Auch optisch geht Rodriguez in seinem Film back to the Roots ... also zu seinen eigenen. Dreckig und schmutzig kommt Planet Terror daher. Mit trashig anmutenden Einstellungen, die nur aus einer Art Budgetarmut herrühren können. Grobkörnig erscheint das Filmmaterial und sein Verbündeter ist die Dunkelheit, spielt sein Streifen doch in einer einzigen Nacht und kann man dies immer für nette Licht und Schattenspielereien ausnutzen. Dazu kommen dann die gewohnten Kratzer und Filmfehler, die dem Filmkonzept geschuldet sind, von Rodriguez aber mit weniger Verve bedient werden als von Tarantino. Dafür federn sie ab und zu trefflich das derbste Gemansche ab, da der Film zumeist in den krachledernsten Szenen "verrückt" spielen darf. Unter diesen Bildern pumpt ein Score, der über weite Strecken an die meisterlichen Soundteppiche eines John Carpenter erinnert. In den Splattereinlagen darf dann der von Rodriguez geliebte Schweinerock übernehmen und mehr als passend das Zombiegekille untermalen. Darstellerisch braucht man sich dann hier keinen falschen Illusionen hinzugeben, denn die Darsteller waren offensichtlich am Set, um ihren Spaß zu haben und das merkt man dem Film an. Hier wird mit One Linern um sich geschmissen, als würde in Zukunft eine Art Embargo für diese Art von Kommunikation eingeführt werden und viel Sinn steckt da nicht dahinter. ABER: es rockt! Und zwar gewaltig. Zwar ist das Auswendiglernpotential deutlich geringer als bei dem Tarantinobeitrag, aber egal.

Planet Terror will einfach nur 90 Minuten lang eine Heidengaudi machen und Planet Terror macht 90 Minuten lang eine Heidengaudi. Zwar merkt man auch Planet Terror in den Eingangsminuten an, dass die zusätzlichen Füllszenen etwas Verve und Tempo aus der schrägen Filmchose herausnehmen und irgendwie würde man nach einmal drüber schlafen schon gerne wissen, warum da nun eigentlich wer wem die Eier abgeschnitten hat ... doch geschenkt. Planet Terror präsentiert wie Death Proof einen Regisseur, der in seinen ureigensten Jagdrevieren plündert und einfach nur amüsant spaßige, vollkommen überzogene und vor schrägen Ideen überlaufende Unterhaltung der Güteklasse A präsentiert.
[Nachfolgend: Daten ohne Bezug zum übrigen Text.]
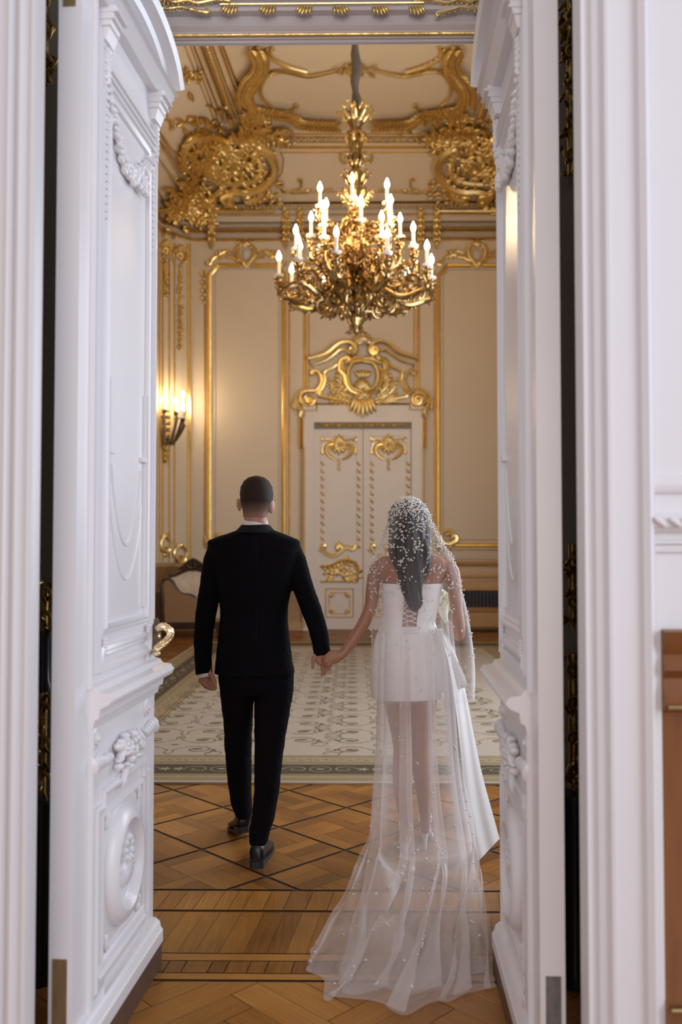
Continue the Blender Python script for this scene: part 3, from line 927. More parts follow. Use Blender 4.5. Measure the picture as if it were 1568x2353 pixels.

Im Großen und Ganzen kann man also das Projekt Grindhouse nur als vollkommen gelungenen Kniefall vor einer Art Kino bezeichnen, wie wir es heute gar nicht mehr kennen. Alleine diese Reaktivierung einer längst vergessenen Kinozeit und zwei Regisseure, die sich von ihrer allerbesten Seite zeigen, sind das Eintrittsgeld oder eben demnächst den DVD Preis hundertprozentig wert. Vielleicht kommen wir dann auch mal in den Genuss der Beiträge in ihren ursprünglichen Längen, um abschätzen zu können, ob die Filme in der Langfassung nun wirklich gewonnen oder verloren haben. Und man kann nur hoffen, dass der deutsche Verleih wenigstens auf den DVDs auch die anderen Faketrailer von unter anderem Eli Roth und Rob Zombie präsentieren wird, immerhin wollen wir doch alle einmal Nicolas Cage als Fu Manchu in Werewolf Women of the SS erleben ... oder etwa nicht?